How one arts organization boosted email opens by 15k+
What happens when you ditch product-centric messaging? For one orchestra, it turned into 15,000 more people opening their emails every year.
The New Bedford Symphony Orchestra made that shift, and it’s already paying off.
This month, their email open rates hit 43.2%. That's 5.6% higher year-to-date, and puts them at the very top of their field. (Open rates for the sector hover around 37%, according to industry benchmarks.)
What made the difference? Subject lines that center the consumer’s world.
Last year: "September Newsletter" This year: "Permission to Pause.” One feels like homework. The other feels like an invitation.
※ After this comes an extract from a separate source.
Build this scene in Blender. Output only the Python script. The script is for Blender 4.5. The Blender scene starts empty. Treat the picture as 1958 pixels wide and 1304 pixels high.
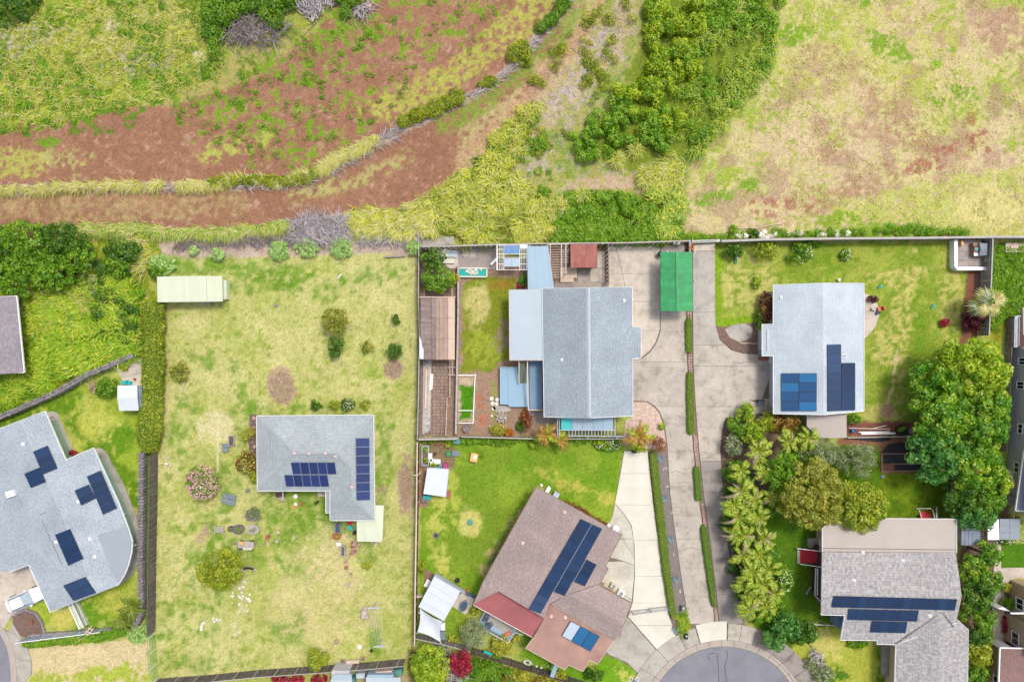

That one shift—to audience-first, emotionally resonant language—means:
~300 more people opening every email
~15,000 more views across their full season
Thousands more opportunities to convert interest into ticket sales and donations.
It's a simple but powerful reminder: Your audience doesn't need to know more about what you do. They need to feel understood for who they are.
And it's not just the metrics that are responding.
NBSO is getting direct messages from donors and partners—like a VP at their venue who called the new messaging "a lovely reminder and a great way to connect people to the heart of what you do." Another donor couple called it “fresh, innovative… clever.”
These are more than compliments. They’re signs that this shift is strengthening community goodwill and reinforcing NBSO’s reputation as a relevant, emotionally attuned organization.
It’s proof that emotionally resonant language doesn’t just work—it ripples outward.